While that is a rather impressive feat, it does fall far short of the current supercomputing champion, Fujitsu’s K Computer, which maxed out at 10 petaflops (10 quadrillion calculations a second) in November 2011. Nevertheless, the Elastic Cloud Computer proves to be a comparative bargain, almost anyone can use the system for $1,279 per hour, or $11 million a year if run full time.
Fujitsu’s K Computer costs Fujitsu around $10 million per year just for the power bill. Fujitsu’s published specs also states that the K Computer cost around $20 million to build and consists of 864 racks with 88,128 interconnected CPUs.

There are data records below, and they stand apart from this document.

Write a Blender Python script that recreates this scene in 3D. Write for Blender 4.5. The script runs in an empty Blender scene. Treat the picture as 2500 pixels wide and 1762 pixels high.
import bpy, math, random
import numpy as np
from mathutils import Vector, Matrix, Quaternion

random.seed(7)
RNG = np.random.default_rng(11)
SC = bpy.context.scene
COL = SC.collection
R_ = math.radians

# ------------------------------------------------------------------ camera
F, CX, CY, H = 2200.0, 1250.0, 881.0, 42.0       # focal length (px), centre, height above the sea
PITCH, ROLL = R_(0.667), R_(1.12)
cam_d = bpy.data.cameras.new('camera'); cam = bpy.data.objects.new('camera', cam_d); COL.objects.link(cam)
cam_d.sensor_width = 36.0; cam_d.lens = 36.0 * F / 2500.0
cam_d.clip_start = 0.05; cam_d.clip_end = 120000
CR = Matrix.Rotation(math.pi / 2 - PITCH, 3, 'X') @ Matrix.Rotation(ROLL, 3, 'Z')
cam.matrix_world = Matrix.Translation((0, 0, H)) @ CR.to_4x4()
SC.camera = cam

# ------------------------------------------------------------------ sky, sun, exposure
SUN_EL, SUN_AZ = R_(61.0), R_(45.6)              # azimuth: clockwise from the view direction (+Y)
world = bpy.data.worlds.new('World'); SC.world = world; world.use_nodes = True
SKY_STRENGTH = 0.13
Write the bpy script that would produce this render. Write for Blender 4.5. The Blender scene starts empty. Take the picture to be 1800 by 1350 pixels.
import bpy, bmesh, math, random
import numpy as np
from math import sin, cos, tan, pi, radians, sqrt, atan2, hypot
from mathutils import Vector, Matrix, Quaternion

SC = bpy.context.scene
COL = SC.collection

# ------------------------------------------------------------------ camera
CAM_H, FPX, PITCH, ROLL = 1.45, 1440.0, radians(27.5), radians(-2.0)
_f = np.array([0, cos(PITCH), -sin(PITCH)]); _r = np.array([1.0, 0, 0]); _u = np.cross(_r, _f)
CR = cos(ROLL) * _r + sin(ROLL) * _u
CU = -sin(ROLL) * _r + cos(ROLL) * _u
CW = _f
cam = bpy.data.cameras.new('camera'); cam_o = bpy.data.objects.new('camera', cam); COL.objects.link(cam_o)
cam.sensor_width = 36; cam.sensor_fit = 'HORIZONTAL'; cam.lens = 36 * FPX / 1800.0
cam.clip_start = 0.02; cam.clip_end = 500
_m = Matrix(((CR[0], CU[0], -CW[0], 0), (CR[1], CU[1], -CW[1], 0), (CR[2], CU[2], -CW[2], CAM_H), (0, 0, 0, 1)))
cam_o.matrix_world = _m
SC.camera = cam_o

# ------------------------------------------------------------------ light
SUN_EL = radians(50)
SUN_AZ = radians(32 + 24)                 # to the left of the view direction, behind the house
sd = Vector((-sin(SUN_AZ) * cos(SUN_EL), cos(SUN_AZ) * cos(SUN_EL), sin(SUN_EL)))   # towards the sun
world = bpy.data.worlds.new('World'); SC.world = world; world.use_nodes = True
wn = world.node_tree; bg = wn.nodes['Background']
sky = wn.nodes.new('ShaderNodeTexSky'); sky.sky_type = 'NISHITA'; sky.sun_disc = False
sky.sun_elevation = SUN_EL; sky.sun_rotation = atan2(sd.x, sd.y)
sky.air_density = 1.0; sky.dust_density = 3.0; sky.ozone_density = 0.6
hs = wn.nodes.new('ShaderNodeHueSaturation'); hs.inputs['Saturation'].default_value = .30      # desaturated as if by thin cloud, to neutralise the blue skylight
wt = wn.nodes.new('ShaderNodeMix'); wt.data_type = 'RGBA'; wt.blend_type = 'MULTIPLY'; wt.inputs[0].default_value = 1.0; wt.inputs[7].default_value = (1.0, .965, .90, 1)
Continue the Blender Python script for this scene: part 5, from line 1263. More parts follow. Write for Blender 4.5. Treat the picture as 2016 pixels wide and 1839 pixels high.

Each processor in the K Computer is linked to 16 GBytes of RAM, bringing the memory total 1,377 terabytes, which requires 9.89 megawatts of power, about the same as 10,000 suburban homes.
By democratizing access to supercomputing, Amazon may very well change the business intelligence and big data markets for many businesses, which will now be able to run advanced algorithms on large amounts of data to identify trends and build plans of action based upon big data analytics.
Prior to the Elastic Cloud Computer, businesses either had to build their own super compute clusters at a cost of tens of millions, or rent physical access on an existing supercomputer, if available and a price dozens of times Amazon’s hourly rate.